From the last Morning Jolt of the week…

An Unfair Hit on Rex Tillerson

The Washington Post offers a particularly unflattering portrait of Rex Tillerson’s early days as Secretary of State, with a few details that don’t pass the smell test. For starters…

Most of his interactions are with an insular circle of political aides who are new to the State Department. Many career diplomats say they still have not met him, and some have been instructed not to speak to him directly — or even make eye contact.

Matt Lee, the chief diplomatic writer for the Associated Press, calls BS on the implausible “no eye contact” rule: “This is not true and people repeating it are making it more difficult to address very real issues. I was told of this allegation – weeks ago – and checked it out.”

I heard through the grapevine that Tillerson has held at least one getting-to-know-you meeting with career foreign service employees and that the event went well. Of course, not everyone’s going to instantly bond over one casual meeting with snacks, but in the eyes of the people I heard from, he was making an effort, and they appreciated it.

I’ve heard a couple key impressions through the grapevine:

  1. He’s a competent manager, but running Exxon is different from running the U.S. State Department, and he recognizes that. He’s smart enough to know what he doesn’t know, and he’s listening more than he’s talking. He understands that he’s got a steep learning curve.
  2. With that lack of experience in mind, he’s doing pretty well. His experience in high-level negotiations shows. 
  3. He’s seriously undermined by the lack of staff around him. See this week’s article about the 110 or so State Department positions that still don’t have a nomination from Trump.

Also notice the sources who offer critical quotes in the Post article:

  • Rep. Eliot L. Engel (N.Y.), the top Democrat on the House Foreign Affairs Committee,
  • a foreign diplomat posted in Washington
  • a senior Senate Democratic aide.
  • one former State Department employee
  • “another official”
  • “one department official”

So we’ve got one Congressional Democrat, one Senate Democratic aide, one foreign diplomat, one current official, and what is likely two former State employees who worked under Kerry or Clinton. Somehow it is less than stunning that they would be critical of Tillerson.

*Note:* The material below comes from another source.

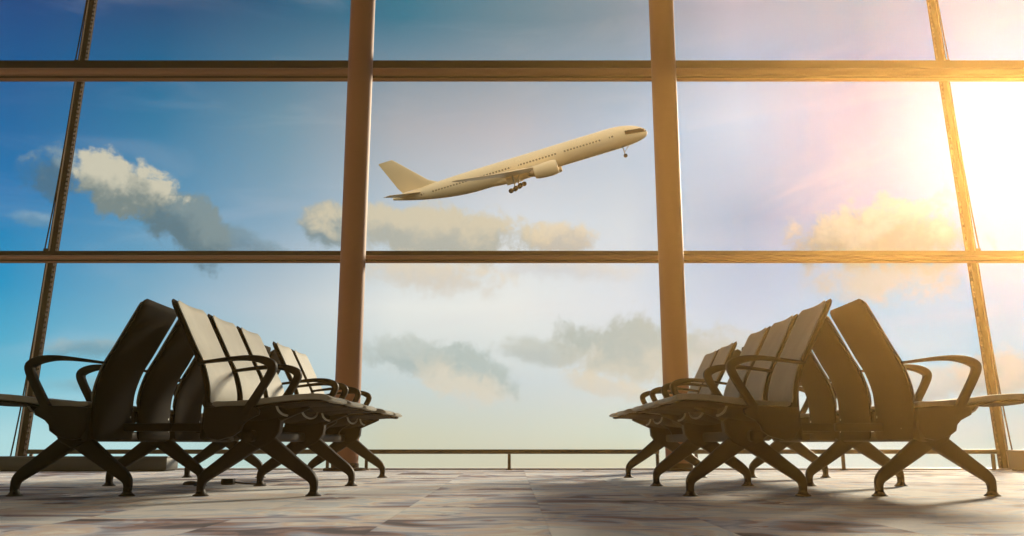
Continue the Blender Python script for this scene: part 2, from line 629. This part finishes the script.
def make_bench(s):
    root = empty('airport_bench')
    back_f = curve_frames(BACK)
    pad_f = [f for f in back_f if f[1] > 0.415 and f[1] < 0.880]
    seat_f = []
    SP = [(0.275, 0.400), (0.33, 0.397), (0.42, 0.402), (0.52, 0.413), (0.62, 0.425), (0.70, 0.431), (0.76, 0.431), (0.805, 0.422)]
    for (u, z, nu, nz) in curve_frames(SP):
        seat_f.append((u, z, nu, nz))
    # for the seat the profile runs forwards: its normal (dz, -du) points down, turn it up
    seat_f = [(u, z, -nu, -nz) for (u, z, nu, nz) in seat_f]
    half = PITCHY * 0.5 - 0.022
    bhalf = 0.196
    for k in SEATS:
        cy = (k + 0.5) * PITCHY
        st = slab([f for f in seat_f], half - 0.003, 0.030, s, cy, 0.03, 0.02, 0.004, off=0.012, edge=0.8).build('seat', M['uphol'], root)
        sh = slab([f for f in seat_f if f[0] < 0.792], half, 0.014, s, cy, 0.04, 0.02, 0.006, off=-0.008)
        # belly under the seat with a rounded front rim
        rings = []
        for i in range(9):
            t = i / 8
            u = 0.29 + 0.27 * t
            depth = 0.050 * math.sin(PI * (0.18 + 0.55 * t))
            zt = 0.386 + 0.022 * max(0, (u - 0.4) / 0.2)
            ring = []
            for j in range(13):
                q = -1 + 2 * j / 12
                ring.append((s * u, cy + q * half * 0.86, zt - depth * (1 - q * q) ** 0.6))
            for j in range(11, 0, -1):
                q = -1 + 2 * j / 12
                ring.append((s * u, cy + q * half * 0.86, zt + 0.002 - 0.6 * depth * 0 * (1 - q * q)))
            rings.append(ring)
        sh.loft(rings)
        sh = sh.build('seat_shell', M['shell'], st)
        MB().tube([(s * 0.562, p[1], p[2]) for p in rings[-1][:13]], 0.0055, 8).build('rim_highlight', M['uphol'], sh)  # pale tube added for the light caught along the belly's front edge
        bk = slab(back_f, bhalf, 0.024, s, cy - 0.018, 0.022, 0.012, 0.010).build('backrest', M['shell'], root)
        slab(pad_f, bhalf - 0.012, 0.012, s, cy - 0.018, 0.03, 0.01, 0.010, off=0.0165).build('upholstery', M['uphol'], bk)
        for yy in (-0.13, 0.13):
            for (zz, uu) in ((0.30, 0.2345), (0.362, 0.2395)):
                MB().lathe([(0.006, -0.004), (0.006, 0.002), (0.003, 0.004)], 8, (s * uu, cy + yy, zz), 'X').build('bolt', M['bolt'], bk)
    for k in ARMS:
        y = k * PITCHY
        if k == 0.0:
            y += 0.006
        if k == ARMS[-1] or k == 3.0:
            y -= 0.006
        arm = MB().planar([(0.215, 0.590, 0.006, 0.016), (0.29, 0.600, 0.007, 0.019), (0.37, 0.609, 0.009, 0.021), (0.44, 0.612, 0.012, 0.021), (0.50, 0.604, 0.017, 0.020),
                           (0.540, 0.586, 0.020, 0.020), (0.547, 0.563, 0.019, 0.019), (0.528, 0.52, 0.018, 0.018), (0.490, 0.455, 0.018, 0.018), (0.455, 0.395, 0.020, 0.018), (0.43, 0.35, 0.024, 0.018)], s, y, 5).build('armrest', M['frame'], root)
        MB().prism([(0.262, 0.392), (0.34, 0.399), (0.44, 0.402), (0.49, 0.394), (0.502, 0.38), (0.497, 0.362), (0.45, 0.338), (0.431, 0.318), (0.424, 0.292), (0.392, 0.270), (0.33, 0.252), (0.285, 0.262), (0.262, 0.30)],
                   y - 0.017, y + 0.017, s).build('side_bracket', M['frame'], arm)
    for y in LEGS:
        hub = MB().prism([(0.30, 0.30), (0.31, 0.375), (0.40, 0.385), (0.50, 0.375), (0.535, 0.34), (0.53, 0.29), (0.50, 0.245), (0.437, 0.213), (0.375, 0.245), (0.335, 0.27)], y - 0.034, y + 0.034, s, 0.006).build('leg_hub', M['frame'], root)
        # tapering lug that carries the front of the seat
        MB().planar([(0.47, 0.345, 0.03, 0.02), (0.55, 0.372, 0.022, 0.018), (0.62, 0.392, 0.012, 0.016), (0.66, 0.404, 0.006, 0.014)], s, y, 4).build('seat_lug', M['frame'], hub)
        MB().box(min(s * 0.008, s * 0.298), max(s * 0.008, s * 0.298), y + 0.02, y + 0.055, 0.294, 0.332, 0.005).build('cross_brace', M['frame'], hub)
        for m in (1, -1):
            f = lambda u: 0.437 + m * (u - 0.437)
            lg = MB().planar([(f(0.437), 0.268, 0.044, 0.027), (f(0.520), 0.206, 0.038, 0.026), (f(0.608), 0.141, 0.031, 0.024), (f(0.664), 0.101, 0.027, 0.022), (f(0.691), 0.074, 0.022, 0.020), (f(0.698), 0.045, 0.0175, 0.018), (f(0.697), 0.010, 0.016, 0.017)], s, y, 5).build('leg', M['frame'], root)
            MB().lathe([(0.036, 0.0), (0.036, 0.004), (0.026, 0.010), (0.019, 0.022), (0.017, 0.03)], 20, (s * f(0.697), y, 0)).build('foot_pad', M['black'], lg)
    bm = MB()
    rings = []
    for y in (LEGS[0] - 0.09, LEGS[0] - 0.08, LEGS[-1] + 0.06, LEGS[-1] + 0.07):
        k = 0.6 if y in (LEGS[0] - 0.09, LEGS[-1] + 0.07) else 1.0
        rings.append([(s * (0.40 + a * k), y, 0.272 + b * k) for a, b in rrect(0.030, 0.026, 0.014, 4)])
    bm.loft(rings)
    bm.build('beam', M['frame'], root)
    return root


CL, CR = -1.615, 1.522
pa, pb = make_bench(1), make_bench(-1)
benches = [(pa, CL, 'five-seat bench left of the open floor, facing it, pale grey tan upholstery in view'),
           (pb, CL + 0.013, 'five-seat bench at the left edge facing out of view, dark rear shells showing'),
           (copy_tree(pb), CR, 'five-seat bench right of the open floor, facing it, shaded tan upholstery in view'),
           (copy_tree(pa), CR, 'five-seat bench at the right edge facing out of view, dark rear shells tinted brown by the added haze')]
for b, cx, lab in benches:
    b.location = (cx, Y0, 0)
    tag(b, lab, 'bench', 'airport seating benches on the carpet')

# ------------------------------------------------------------------ small things on the carpet
rt = empty('power_adapter', (-1.67, 5.12, 0))
tag(rt, 'small black power adapter with a cable, lying under the left benches', 'adapter')
MB().box(-0.036, 0.036, -0.03, 0.03, 0.0, 0.034, 0.008).build('casing', M['black'], rt)
cab = []
for k in range(13):
    t = k / 12
    cab.append((0.036 + 0.19 * t, 0.02 * math.sin(t * 5), 0.0048 + 0.010 * (1 - t) ** 6))
MB().tube(cab, 0.0045, 8).build('cable', M['black'], rt)
o = MB().lathe([(0.045, 0.0), (0.045, 0.006), (0.036, 0.016), (0.018, 0.021)], 24).build('floor_socket_cover', M['black'])
o.location = (-1.89, 5.12, 0)
tag(o, 'flat dark round cover on the carpet, left of the black adapter', 'floor cover')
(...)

Two sources offer quotes of praise or explanation; an unnamed senior Tillerson aide and the British Ambassador to the United States Kim Darroch.

Most would agree the decision to bring only one reporter on his first foreign trip, and not to make it a “pool reporter” (acting as the reporter for all news agencies covering the State Department) was a major mistake. Informing the American public back home of what the Secretary of State is doing is part of the job. Maybe Tillerson is used to having a lower-profile, but that simply doesn’t work when you’re the country’s chief diplomat.

The Post article says Tillerson skipped the traditional meeting with American embassy employees on his first three foreign trips, another avoidable mistake… but he met with embassy employees in Ankara this week. Also while in Ankara, Tillerson held a surprise meeting with Norine Brunson, wife of imprisoned American Pastor Andrew Brunson – the sort of gesture that turns heads and sends a clear signal.

So, yes, he’s made some early mistakes, but he’s learning the ropes.